Belém se convirtió en símbolo del desafío más grande de nuestra era: salvar los bosques que regulan la vida en la Tierra.
Durante una semana, Belém fue el centro ambiental del mundo, el punto donde convergieron la esperanza, la urgencia y la contradicción del debate climático global. No podía haber mejor escenario que la Amazonía para albergar la COP30: la mayor selva tropical del planeta, que resguarda cerca del 10 % de la biodiversidad del mundo, reguladora del clima y del agua, y hogar de más de treinta millones de personas.
La importancia simbólica de esta sede fue evidente desde el inicio. La presencia de delegaciones de más de 190 países, junto con la participación activa de movimientos sociales, pueblos indígenas y comunidades locales, transformó a Belém en una encrucijada entre la diplomacia y la selva. Por primera vez, una COP respiró el aire húmedo y denso del bosque, y eso marcó el tono de los debates: más cercanos a la realidad, menos distantes de quienes viven las consecuencias del cambio climático.
La Declaración Final de Belém reafirmó el compromiso de alcanzar la deforestación cero hasta 2030 y promover una transición energética justa, basada en energías limpias y renovables. También subrayó la necesidad de crear mecanismos permanentes de financiamiento climático y de reconocer el papel central de los pueblos indígenas y las comunidades locales en la conservación del planeta. Sin embargo, como en muchas cumbres anteriores, los mecanismos de implementación siguen siendo inciertos y las promesas parecen, una vez más, más ambiciosas que las acciones.

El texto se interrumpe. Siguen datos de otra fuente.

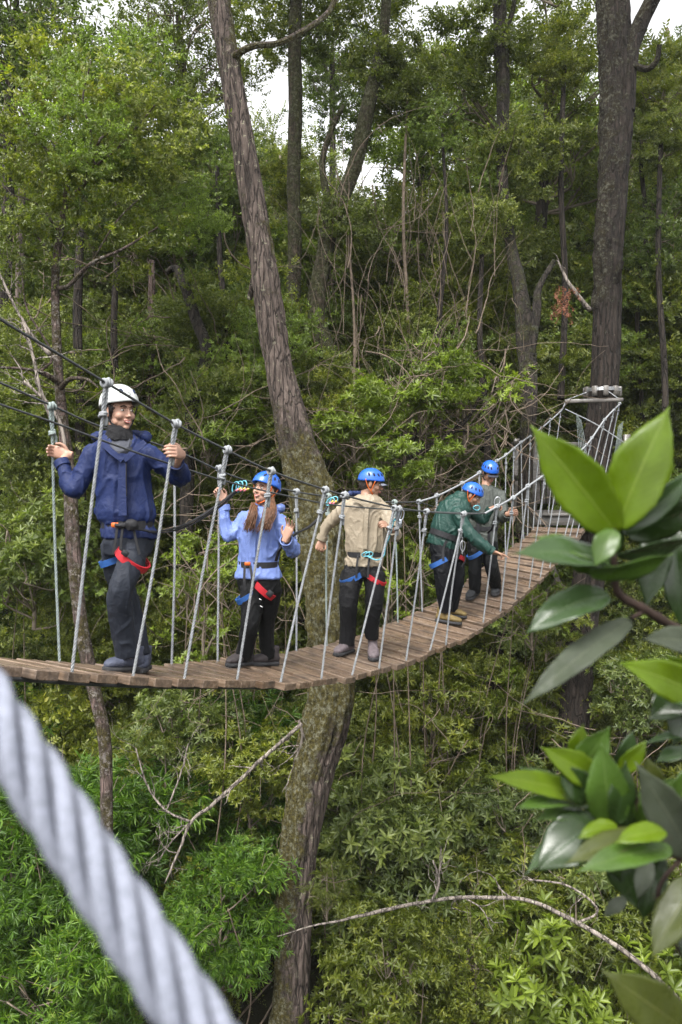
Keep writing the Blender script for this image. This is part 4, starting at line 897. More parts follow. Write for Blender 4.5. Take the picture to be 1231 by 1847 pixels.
def helmet(par, c, B, mat, s=1.0, hs=1.0, ho=0.0, strap=BLACK, vents=4, text=None, logo=None, visor=None):
    def w_(p): return c + B @ (np.array(p)*s)
    o = np.array([0, -.012, .030]); rad = np.array([.098, .122, .108])*hs; o = o + np.array([0, 0, ho]); nu, nv = 44, 16
    def rim(a):      # lowest polar angle: brow high in front, lower at the nape and sides
        return math.radians(88 + 16*max(0, -math.sin(a)) + 5*abs(math.cos(a)) - 6*max(0, math.sin(a)))
    def sp(a, t, k=1.0): return o + rad*k*np.array([math.sin(t)*math.cos(a), math.sin(t)*math.sin(a), math.cos(t)])
    rings = []
    for i in range(nv+1):
        t_ = i/nv; ring = []
        for j in range(nu):
            a = 2*math.pi*j/nu; t = .02 + (rim(a)-.02)*t_; rdg = 1 + .012*math.exp(-((abs(math.cos(a))-.62)/.13)**2)*math.sin(t)**2*(.5+.5*math.cos(t*2.2)) + (.012 if i >= nv-1 else 0); ring.append(w_(sp(a, t, rdg)))
        rings.append(np.array(ring))
    for i in range(nv, -1, -2):
        ring = []
        for j in range(nu): a = 2*math.pi*j/nu; t = .02 + (rim(a)-.02)*i/nv; ring.append(w_(sp(a, t, .955)))
        rings.append(np.array(ring))
    g = G(); g.ring_tube(rings); h = g.obj('helmet', mat, par)
    for sgn in (-1, 1):
        for k in range(vents):
            a = math.radians(90 - sgn*(34 + 3*k) - sgn*12) if False else math.radians(90) - sgn*math.radians(30 + 24*k); t = math.radians(52 + 4*k); p = sp(a, t, 1.004); n_ = nrm(p - o); tx = nrm(np.cross(n_, (0, 0, 1))); ty = np.cross(n_, tx)
            tx2 = tx*math.cos(.5*sgn) + ty*math.sin(.5*sgn); ty2 = np.cross(n_, tx2); Bm = np.stack([B @ tx2, B @ ty2, B @ n_], 1); q = G(); q.ell(w_(p), (.0105*s, .0185*s, .0046*s), Bm, 14, 8); q.obj('vent', VENT, h)
    g = G()
    for k in (-1, 1):
        for y0 in (.035, -.055):
            g.tube(cr([w_((k*.094, y0, .03)), w_((k*.083, y0*.5+.005, -.03)), w_((k*.066, .02, -.075)), w_((0, .048, -.119))], n=6), .0045*s, 6)
    g.tube(cr([w_((-.066, .02, -.075)), w_((0, .052, -.118)), w_((.066, .02, -.075))], n=6), .0065*s, 6); g.obj('chin_strap', strap, h)
    if logo is not None: p = sp(math.radians(logo[0]), math.radians(logo[1]), 1.012); n_ = nrm(p-o); q = G(); q.ell(w_(p), (.012*s, .012*s, .004*s), np.stack([B @ nrm(np.cross(n_, (0, 0, 1))), B @ np.cross(n_, nrm(np.cross(n_, (0, 0, 1)))), B @ n_], 1), 6, 6); q.obj('emblem', HWHITE, h)
    if text:
        cu = bpy.data.curves.new('lettering', 'FONT'); cu.body = text[0]; cu.size = .030*s; cu.extrude = .0006; cu.align_x = 'CENTER'; cu.align_y = 'CENTER'; cu.space_character = 1.35
        to = bpy.data.objects.new('tmp_text', cu); S.collection.objects.link(to); me = bpy.data.meshes.new_from_object(to.evaluated_get(bpy.context.evaluated_depsgraph_get())); bpy.data.objects.remove(to)
        # bend the letters over the shell
        a0, t0 = math.radians(text[1]), math.radians(text[2])
        for v in me.vertices:
            a = a0 + v.co.x/(rad[0]*s)*-1*text[3]; t = t0 - v.co.y/(rad[2]*s); v.co = Vector(w_(sp(a, t, 1.014 + v.co.z*4)))
        lo = bpy.data.objects.new('lettering', me); S.collection.objects.link(lo); me.materials.append(SOLE); adopt(lo, h)
    if visor is not None:
        g = G(); rs = []
        for i in range(4):
            f = i/3; ring = []
            for z in (.0, -.004):
                for u in (np.linspace(-1, 1, 9) if z == 0 else np.linspace(1, -1, 9)): ring.append(w_((u*.070, .085 + f*.062*(1-u*u*.75), .030 - f*.012 - .016*u*u + z)))
            rs.append(np.array(ring))
        g.ring_tube(rs); g.obj('cap_visor', visor, par)
    return h
def band(par, name, mat, c, ax, rA, rB, dirA, width, th=.004, n=28, oval=2.3):
    ax = nrm(ax); A = nrm(np.asarray(dirA, float) - ax*(ax @ np.asarray(dirA, float))); Bd = np.cross(ax, A); rings = []
    for a in np.linspace(0, 2*math.pi, n, endpoint=False):
        ca, sa = math.cos(a), math.sin(a); ca = math.copysign(abs(ca)**(2/oval), ca); sa = math.copysign(abs(sa)**(2/oval), sa); o = np.asarray(c) + A*rA*ca + Bd*rB*sa; d = nrm(A*ca + Bd*sa)
        rings.append(np.array([o + ax*width/2 - d*th, o + ax*width/2 + d*th, o - ax*width/2 + d*th, o - ax*width/2 - d*th]))
    V = np.vstack(rings); fc = [(i*4+j, i*4+(j+1) % 4, ((i+1) % n)*4+(j+1) % 4, ((i+1) % n)*4+j) for i in range(n) for j in range(4)]
    g = G(); g.add(V, fc); return g.obj(name, mat, par, smooth=False)
def strip(par, name, mat, pts, width, th=.0035, up=(0, -1, 0)):
    p = cr(pts, n=7); T, N, Bn = frames(p); U_ = np.asarray(up, float); rings = []
    for i in range(len(p)):
        s_ = nrm(np.cross(T[i], U_)); n_ = np.cross(s_, T[i]); rings.append(np.array([p[i]+s_*width/2+n_*th, p[i]-s_*width/2+n_*th, p[i]-s_*width/2-n_*th, p[i]+s_*width/2-n_*th]))
    g = G(); g.ring_tube(rings); return g.obj(name, mat, par, smooth=False)
def carabiner(par, c, up, face, mat, L=.10, w_=.055):
    up = nrm(up); X = nrm(np.cross(up, face)); pts = []
    for a in np.linspace(0, 2*math.pi, 20, endpoint=False): pts.append(np.asarray(c) + X*w_/2*math.cos(a)*(1 + .18*math.sin(a)) + up*L/2*math.sin(a))
    pts.append(pts[0]); g = G(); g.tube(np.array(pts), .0048, 7, caps=False); return g.obj('carabiner', mat, par)
def boot(par, heel, toe, mat, L=.27, H=.13, ankle=None, w_=.105, label=None, lace=None):
    hz, tz = [np.array([*q[:2], deck_z(s_of(q), float((q - np.array([BX, BY, 0])) @ BN))]) for q in (heel, toe)]
    D = hz*0 + (tz-hz); D[2] *= .7; D = nrm(D); mid = (hz+tz)/2; h0 = mid - D*L/2; Sx = nrm(np.cross(D, (0, 0, 1))); U_ = np.cross(Sx, D); g = G(); secs = []
    for f, hw, hh in ((0, .030, .030), (.05, .038, .045), (.2, .040, .052), (.4, .042, .046), (.6, .050, .036), (.8, .050, .029), (.94, .036, .022), (1.0, .016, .014)):
        secs.append((h0 + D*L*f + U_*(.028 + hh*.95), hh, hw*w_/.1, U_, Sx))
    g.loft(secs, 18, 2.5); an = h0 + D*L*.20 + U_*H
    g.loft([(h0 + D*L*.24 + U_*.05, .052, .042, D, Sx), (an, .052, .045, D, Sx), (an + U_*.03, .050, .046, D, Sx)], 16)
    b = remesh(g, 'boot', mat, .008, par, 3, .0025, 22, 3)
    g = G(); secs = []
    for f, hw in ((-.01, .026), (.05, .041), (.25, .041), (.42, .039), (.62, .050), (.82, .051), (.96, .036), (1.015, .014)): secs.append((h0 + D*L*f + U_*.019, hw*w_/.1, .017, Sx, U_))
    g.loft(secs, 16, 4); g.obj('sole', SOLE, b)
    if lace is not None:
        g = G()
        for k in range(5): f = .42 + k*.075; y = .092 - k*.008; g.tube(np.array([h0 + D*L*f + U_*y - Sx*.022, h0 + D*L*(f+.02) + U_*(y+.012), h0 + D*L*f + U_*y + Sx*.022]), .0028, 5)
        g.obj('lace', lace, b)
    return an
def person(label, d, torso, lat, arms, hips, legs, feet, head, mats, belt, hem_folds=.0085, skin=SKIN_L, seed=1, neckr=.056):
    """torso: rows px,py,half px,half depth m[,d]; arms/legs: rows px,py,d,r; head: dict"""
    fx = feet[0][0]; root = thing('person', label, 'person', np.array([*P(*feet[0][0])[:2], P(*feet[0][0])[2]])); lat = nrm(lat); fr = nrm(np.cross((0, 0, 1), lat)); fr = fr if fr[1] < 0 else -fr
    def sec(r, k=1.0, kd=1.0):
        dd = r[4] if len(r) > 4 else d; A, Bv = lat, fr
        if len(r) > 5: A, Bv = r[5], r[6]
        return (P(r[0], r[1], dd), r[2]*dd/F*k, r[3]*kd, A, Bv)
    # jacket
    g = G(); g.loft([sec(r) for r in torso], 28, 2.25)
    for a in arms:
        q = cr([(*P(x, y, dd), rr) for x, y, dd, rr in a['j']], n=7); g.tube(q[:, :3], q[:, 3], 16); g.ell(q[0, :3], q[0, 3]*1.02)
        g.ell(P(*a['j'][1][:3]), a['j'][1][3]*.98)
    jk = remesh(g, 'jacket', mats['jacket'], .010, root, 5, hem_folds, 8, seed, (1.25, 1.25, .55))
    # trousers
    g = G(); g.loft([sec(r) for r in hips], 24, 2.2)
    for l in legs: q = cr([(*P(x, y, dd), rr) for x, y, dd, rr in l], n=7); g.tube(q[:, :3], q[:, 3], 18)
    remesh(g, 'trousers', mats['trousers'], .010, root, 5, .0055, 8, seed+5, (1.3, 1.3, .6))
    # body
    g = G(); B = basis(head['front'], roll=head.get('roll', 0)); hc = P(*head['c']); s = head.get('s', 1.0); head_geo(g, hc, B, s)
    nb = P(*torso[0][:2], torso[0][4] if len(torso[0]) > 4 else d); q = np.array([hc + B @ (np.array([0, -.020, -.05])*s), (hc + B @ (np.array([0, -.022, -.10])*s)), nb - np.array([0, 0, .05])]); g.tube(cr(q, n=4), neckr, 16)
    g.loft([sec(r, .82, .8) for r in torso[1:]], 18); g.loft([sec(r, .8, .8) for r in hips], 18)
    for a in arms:
        q = cr([(*P(x, y, dd), rr*.58) for x, y, dd, rr in a['j']] + [(*a['W'], .027)], n=6); g.tube(q[:, :3], q[:, 3], 12); hand_geo(g, a['W'], a['D'], a['N'], a['T'], a.get('curl', 1), a.get('thumb', .8), a.get('s', 1.0), a.get('point', False), a.get('spread', 0))
    for l in legs: q = cr([(*P(x, y, dd), rr*.75) for x, y, dd, rr in l], n=6); g.tube(q[:, :3], q[:, 3], 12)
    remesh(g, 'body', skin, .0042, root, 2)
    for a in arms:   # cuffs
        j = a['j'][-1]; k = a['j'][-2]; ax = nrm(P(*j[:3]) - P(*k[:3])); band(root, 'cuff', mats['jacket'], P(*j[:3]) + ax*.004, ax, j[3]*.96, j[3]*.96, (ax[1], -ax[0], .3), .045, .004)
    face_parts(root, hc, B, s, head.get('smile', False))
    helmet(root, hc, B, mats['helmet'], s, **head.get('helmet', {}))
    for (h, t) in feet: boot(root, P(*h), P(*t), mats['boot'], L=mats.get('L', .28), lace=mats.get('lace'))
    bx, by, hw, hd, *bd = belt; dd = bd[0] if bd else d; bb = band(root, 'harness_belt', BLACK, P(bx, by, dd), (0, 0, 1) if len(bd) < 2 else bd[1], hw*dd/F*.985, hd*.985, lat, .045, .004, 32)
    return root, hc, B, lat, fr
def hair_strands(par, mat, starts, ends, mid, n, r=.004, jit=.012, seed=1, name='hair'):
    rs = random.Random(seed); g = G(); st, en, md = [np.asarray(x) for x in (starts, ends, mid)]
    for i in range(n):
        f = rs.random(); a = st[0]*(1-f) + st[1]*f; m = md[0]*(1-f) + md[1]*f; b = en[0]*(1-f) + en[1]*f; j = lambda k: np.array([rs.gauss(0, k), rs.gauss(0, k), rs.gauss(0, k)])
        g.tube(cr([a + j(jit*.5), m + j(jit), b + j(jit) + np.array([0, 0, rs.uniform(-.03, .02)])], n=6), np.linspace(r, r*.4, 13), 5)
    return g.obj(name, mat, par)
def hair_cap(par, mat, c, B, s=1.0, low=-.03, name='hair'):
    g = G(); g.ell(c + B @ (np.array([0, -.022, .026])*s), np.array([.081, .093, .088])*s, B, 24, 16); g.ell(c + B @ (np.array([0, -.050, -.015])*s), np.array([.068, .060, .058+abs(low)])*s, B, 20, 12)
    for k in (-1, 1): g.ell(c + B @ (np.array([k*.073, .004, .008])*s), np.array([.008, .02, .03])*s, B)
    return remesh(g, name, mat, .007, par, 2, .003, 30, 2)
HAIR_BR = simple('brown_hair', (.11, .05, .024), .5, .4, 80, 50, .45, .003); HAIR_DK = simple('dark_hair', (.018, .012, .010), .55, .4, 80, 50, .3, .003)
X_, Y_, Z_ = np.array([1.0, 0, 0]), np.array([0, 1.0, 0]), np.array([0, 0, 1.0])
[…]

Uno de los anuncios más significativos fue la creación del Fondo Florestas Tropicais para Sempre, una iniciativa liderada por Brasil en alianza con Colombia, Congo, Ghana, Malasia y Indonesia, junto con el apoyo financiero de países como Reino Unido, Alemania, Noruega, Francia y Emiratos Árabes Unidos. Este fondo tiene como objetivo proteger las selvas tropicales en más de setenta países en desarrollo y reconoce explícitamente el papel esencial de los pueblos indígenas y de las comunidades locales en la preservación de esos ecosistemas. Es un paso importante hacia una cooperación Sur-Sur más sólida y hacia la justicia climática que tantas veces se ha quedado en el discurso.
Pero la COP30 no escapó a las paradojas del tiempo presente. Mientras los líderes discutían en Belém, el huracán Melisa devastaba parte del Caribe y el estado brasileño de Paraná sufría los efectos de lluvias extremas, recordando que el cambio climático ya no es una amenaza futura, sino una crisis en curso. La simultaneidad de estos desastres dio a la cumbre un tono de urgencia que ni los discursos más calculados pudieron disimular.
En este contexto, la COP30 hereda los incumplimientos del Acuerdo de París: metas de reducción de emisiones aún lejanas, financiamiento climático insuficiente y una transición energética desigual. Belém nos recordó que los acuerdos internacionales no se miden por la retórica, sino por la capacidad real de los países para transformar sus economías y proteger los bienes comunes.
Al final, más que una conferencia, la COP30 fue un espejo del mundo. Reflejó los avances diplomáticos, las contradicciones políticas y la creciente presión de la sociedad civil. Si algo deja claro esta cumbre, es que la Amazonía —ese territorio vivo y esencial— ya no es solo un espacio geográfico, sino una causa global. En sus raíces y en su misterio, quizá estén las respuestas a preguntas que la humanidad aún no ha sabido formular.